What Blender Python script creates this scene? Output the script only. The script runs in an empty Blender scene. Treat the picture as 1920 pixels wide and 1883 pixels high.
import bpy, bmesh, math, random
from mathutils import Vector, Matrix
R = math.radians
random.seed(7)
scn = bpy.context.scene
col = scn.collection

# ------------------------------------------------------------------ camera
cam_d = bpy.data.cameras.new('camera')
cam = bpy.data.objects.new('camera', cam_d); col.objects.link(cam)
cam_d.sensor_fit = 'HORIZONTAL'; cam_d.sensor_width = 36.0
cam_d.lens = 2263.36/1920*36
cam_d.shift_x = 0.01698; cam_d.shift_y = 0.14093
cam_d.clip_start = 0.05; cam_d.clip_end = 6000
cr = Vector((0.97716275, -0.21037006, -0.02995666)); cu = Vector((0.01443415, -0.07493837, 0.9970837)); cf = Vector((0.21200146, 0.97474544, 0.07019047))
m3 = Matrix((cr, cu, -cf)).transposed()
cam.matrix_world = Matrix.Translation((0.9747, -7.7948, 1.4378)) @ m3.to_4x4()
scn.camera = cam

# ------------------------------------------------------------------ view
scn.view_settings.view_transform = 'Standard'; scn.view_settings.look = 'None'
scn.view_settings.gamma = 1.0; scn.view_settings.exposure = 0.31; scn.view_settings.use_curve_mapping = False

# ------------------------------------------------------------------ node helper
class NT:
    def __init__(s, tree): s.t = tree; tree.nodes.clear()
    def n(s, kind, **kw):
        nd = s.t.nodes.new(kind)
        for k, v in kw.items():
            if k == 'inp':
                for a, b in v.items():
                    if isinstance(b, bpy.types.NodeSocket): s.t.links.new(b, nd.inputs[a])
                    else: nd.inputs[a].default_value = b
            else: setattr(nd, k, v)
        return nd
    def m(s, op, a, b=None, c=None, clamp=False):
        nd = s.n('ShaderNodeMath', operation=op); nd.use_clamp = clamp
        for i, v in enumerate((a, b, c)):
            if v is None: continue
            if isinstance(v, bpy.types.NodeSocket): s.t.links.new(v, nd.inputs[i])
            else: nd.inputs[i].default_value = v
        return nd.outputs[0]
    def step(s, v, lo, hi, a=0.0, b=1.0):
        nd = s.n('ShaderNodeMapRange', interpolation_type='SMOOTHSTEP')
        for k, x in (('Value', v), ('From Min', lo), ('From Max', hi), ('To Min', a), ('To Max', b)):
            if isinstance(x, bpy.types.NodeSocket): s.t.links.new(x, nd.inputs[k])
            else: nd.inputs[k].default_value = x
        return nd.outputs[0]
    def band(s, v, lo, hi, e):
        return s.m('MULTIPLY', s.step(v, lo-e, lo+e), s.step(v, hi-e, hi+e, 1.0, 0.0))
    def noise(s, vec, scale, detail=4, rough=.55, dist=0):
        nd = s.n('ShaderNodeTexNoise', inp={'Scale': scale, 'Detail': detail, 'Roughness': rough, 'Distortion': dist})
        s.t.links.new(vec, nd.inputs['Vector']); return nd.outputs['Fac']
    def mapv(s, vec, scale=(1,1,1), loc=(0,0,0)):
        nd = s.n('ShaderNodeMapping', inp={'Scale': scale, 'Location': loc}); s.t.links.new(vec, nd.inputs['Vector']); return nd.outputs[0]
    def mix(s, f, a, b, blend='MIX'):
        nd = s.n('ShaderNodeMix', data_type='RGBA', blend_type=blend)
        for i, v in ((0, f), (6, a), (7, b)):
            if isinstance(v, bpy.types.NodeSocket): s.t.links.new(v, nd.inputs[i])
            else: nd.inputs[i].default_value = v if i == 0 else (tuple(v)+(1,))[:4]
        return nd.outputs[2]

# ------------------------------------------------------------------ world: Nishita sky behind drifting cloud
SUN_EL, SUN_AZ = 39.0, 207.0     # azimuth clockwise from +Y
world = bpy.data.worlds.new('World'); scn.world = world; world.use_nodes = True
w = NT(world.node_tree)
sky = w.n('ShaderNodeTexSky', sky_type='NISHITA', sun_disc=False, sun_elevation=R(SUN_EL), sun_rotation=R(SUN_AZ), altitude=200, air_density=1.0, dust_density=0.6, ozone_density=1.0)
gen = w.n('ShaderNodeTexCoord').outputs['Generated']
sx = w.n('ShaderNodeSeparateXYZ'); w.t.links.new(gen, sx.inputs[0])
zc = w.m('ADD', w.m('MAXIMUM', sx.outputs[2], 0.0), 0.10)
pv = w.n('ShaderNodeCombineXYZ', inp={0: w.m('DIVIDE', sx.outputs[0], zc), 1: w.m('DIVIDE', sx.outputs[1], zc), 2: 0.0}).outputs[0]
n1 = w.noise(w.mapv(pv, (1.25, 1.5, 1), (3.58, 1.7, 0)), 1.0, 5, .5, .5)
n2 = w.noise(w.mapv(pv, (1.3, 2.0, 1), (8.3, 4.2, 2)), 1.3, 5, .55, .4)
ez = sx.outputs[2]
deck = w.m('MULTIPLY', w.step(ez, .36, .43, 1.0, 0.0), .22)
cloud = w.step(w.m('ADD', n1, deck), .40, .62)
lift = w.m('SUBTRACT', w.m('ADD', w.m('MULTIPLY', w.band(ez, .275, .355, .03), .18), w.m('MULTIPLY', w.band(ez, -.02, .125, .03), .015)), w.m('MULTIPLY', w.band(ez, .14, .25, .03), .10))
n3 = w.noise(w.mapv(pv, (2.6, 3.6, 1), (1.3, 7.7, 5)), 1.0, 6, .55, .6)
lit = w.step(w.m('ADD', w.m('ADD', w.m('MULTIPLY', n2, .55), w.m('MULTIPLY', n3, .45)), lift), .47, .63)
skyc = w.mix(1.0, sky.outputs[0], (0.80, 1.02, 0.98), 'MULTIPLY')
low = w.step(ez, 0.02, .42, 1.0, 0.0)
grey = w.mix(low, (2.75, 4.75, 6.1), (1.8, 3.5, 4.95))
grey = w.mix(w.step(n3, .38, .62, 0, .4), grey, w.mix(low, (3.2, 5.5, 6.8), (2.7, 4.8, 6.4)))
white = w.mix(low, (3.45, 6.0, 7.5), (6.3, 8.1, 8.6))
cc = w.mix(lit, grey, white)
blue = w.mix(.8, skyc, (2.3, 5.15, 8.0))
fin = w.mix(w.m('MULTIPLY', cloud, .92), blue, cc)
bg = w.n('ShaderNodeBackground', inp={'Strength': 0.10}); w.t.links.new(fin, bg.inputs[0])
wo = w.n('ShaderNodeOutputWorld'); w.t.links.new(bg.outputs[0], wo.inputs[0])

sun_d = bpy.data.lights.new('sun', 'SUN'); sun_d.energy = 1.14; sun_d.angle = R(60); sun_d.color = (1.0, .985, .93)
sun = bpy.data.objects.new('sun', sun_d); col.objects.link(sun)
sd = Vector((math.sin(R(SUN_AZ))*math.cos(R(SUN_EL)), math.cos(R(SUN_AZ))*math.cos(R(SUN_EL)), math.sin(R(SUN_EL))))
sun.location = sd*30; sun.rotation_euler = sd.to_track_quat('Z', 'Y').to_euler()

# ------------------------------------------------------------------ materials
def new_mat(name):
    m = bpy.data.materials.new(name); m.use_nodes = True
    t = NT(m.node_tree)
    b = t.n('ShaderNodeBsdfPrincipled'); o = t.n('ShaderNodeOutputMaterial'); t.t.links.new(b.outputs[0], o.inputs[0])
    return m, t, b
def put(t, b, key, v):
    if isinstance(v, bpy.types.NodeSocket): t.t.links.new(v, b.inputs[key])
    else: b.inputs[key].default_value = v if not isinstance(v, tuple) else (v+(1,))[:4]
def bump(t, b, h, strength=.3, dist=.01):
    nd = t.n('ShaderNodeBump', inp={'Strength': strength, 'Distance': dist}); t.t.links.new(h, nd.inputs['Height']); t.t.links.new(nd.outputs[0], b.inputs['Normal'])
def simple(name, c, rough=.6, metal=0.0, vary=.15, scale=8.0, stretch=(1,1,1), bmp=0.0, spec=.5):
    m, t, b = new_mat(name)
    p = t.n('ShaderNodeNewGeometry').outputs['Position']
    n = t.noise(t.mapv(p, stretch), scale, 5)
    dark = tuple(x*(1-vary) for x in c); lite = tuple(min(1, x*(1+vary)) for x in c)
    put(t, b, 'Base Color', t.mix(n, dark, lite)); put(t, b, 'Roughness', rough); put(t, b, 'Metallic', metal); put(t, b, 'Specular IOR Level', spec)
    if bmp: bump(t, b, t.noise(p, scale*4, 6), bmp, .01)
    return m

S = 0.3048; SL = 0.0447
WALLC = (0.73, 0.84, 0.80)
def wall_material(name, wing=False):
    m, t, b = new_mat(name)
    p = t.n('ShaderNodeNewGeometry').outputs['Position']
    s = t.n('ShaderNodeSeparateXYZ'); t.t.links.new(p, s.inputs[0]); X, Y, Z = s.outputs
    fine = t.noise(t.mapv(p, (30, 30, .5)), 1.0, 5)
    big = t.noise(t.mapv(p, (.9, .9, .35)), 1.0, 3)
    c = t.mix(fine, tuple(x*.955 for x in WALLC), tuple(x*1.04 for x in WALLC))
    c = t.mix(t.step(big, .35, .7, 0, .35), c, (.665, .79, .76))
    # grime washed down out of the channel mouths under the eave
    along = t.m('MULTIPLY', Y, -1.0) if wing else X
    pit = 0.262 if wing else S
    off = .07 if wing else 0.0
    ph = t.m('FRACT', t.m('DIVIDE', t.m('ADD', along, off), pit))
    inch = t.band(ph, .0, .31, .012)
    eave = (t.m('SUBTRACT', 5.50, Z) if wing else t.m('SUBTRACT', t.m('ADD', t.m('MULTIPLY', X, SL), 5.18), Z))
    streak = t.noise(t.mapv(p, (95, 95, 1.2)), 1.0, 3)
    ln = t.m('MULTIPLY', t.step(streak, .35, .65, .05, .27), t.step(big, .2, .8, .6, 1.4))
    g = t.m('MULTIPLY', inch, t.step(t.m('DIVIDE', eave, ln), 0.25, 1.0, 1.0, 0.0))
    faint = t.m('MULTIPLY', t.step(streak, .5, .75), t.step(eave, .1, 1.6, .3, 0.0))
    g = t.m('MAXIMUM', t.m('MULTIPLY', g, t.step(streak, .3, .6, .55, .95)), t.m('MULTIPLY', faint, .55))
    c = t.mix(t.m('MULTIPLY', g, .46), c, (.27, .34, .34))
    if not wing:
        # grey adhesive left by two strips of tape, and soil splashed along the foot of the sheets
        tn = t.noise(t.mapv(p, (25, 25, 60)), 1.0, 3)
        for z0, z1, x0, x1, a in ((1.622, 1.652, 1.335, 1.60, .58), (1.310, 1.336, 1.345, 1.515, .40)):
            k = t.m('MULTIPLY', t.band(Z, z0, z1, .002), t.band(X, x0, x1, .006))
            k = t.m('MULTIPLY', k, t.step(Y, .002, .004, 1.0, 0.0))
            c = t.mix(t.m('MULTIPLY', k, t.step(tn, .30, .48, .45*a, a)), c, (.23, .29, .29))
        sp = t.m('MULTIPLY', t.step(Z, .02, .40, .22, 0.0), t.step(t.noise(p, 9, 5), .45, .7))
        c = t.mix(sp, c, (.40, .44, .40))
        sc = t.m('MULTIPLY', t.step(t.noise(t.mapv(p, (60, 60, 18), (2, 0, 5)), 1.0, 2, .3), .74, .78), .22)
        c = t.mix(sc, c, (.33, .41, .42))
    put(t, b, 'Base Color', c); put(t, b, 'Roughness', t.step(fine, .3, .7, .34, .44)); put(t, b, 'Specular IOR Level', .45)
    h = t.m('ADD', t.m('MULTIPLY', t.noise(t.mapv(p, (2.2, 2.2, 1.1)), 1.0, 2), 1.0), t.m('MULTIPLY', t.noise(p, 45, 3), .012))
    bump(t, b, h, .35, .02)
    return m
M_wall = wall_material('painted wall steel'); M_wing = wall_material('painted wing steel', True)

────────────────

YOUR GOAL.
Copy out the listing above, line by line and exactly, from its first line to the line holding "col = scn.collection", inclusive.

SOLUTION FOR THIS PROBLEM.
What Blender Python script creates this scene? Output the script only. The script runs in an empty Blender scene. Treat the picture as 1920 pixels wide and 1883 pixels high.
import bpy, bmesh, math, random
from mathutils import Vector, Matrix
R = math.radians
random.seed(7)
scn = bpy.context.scene
col = scn.collection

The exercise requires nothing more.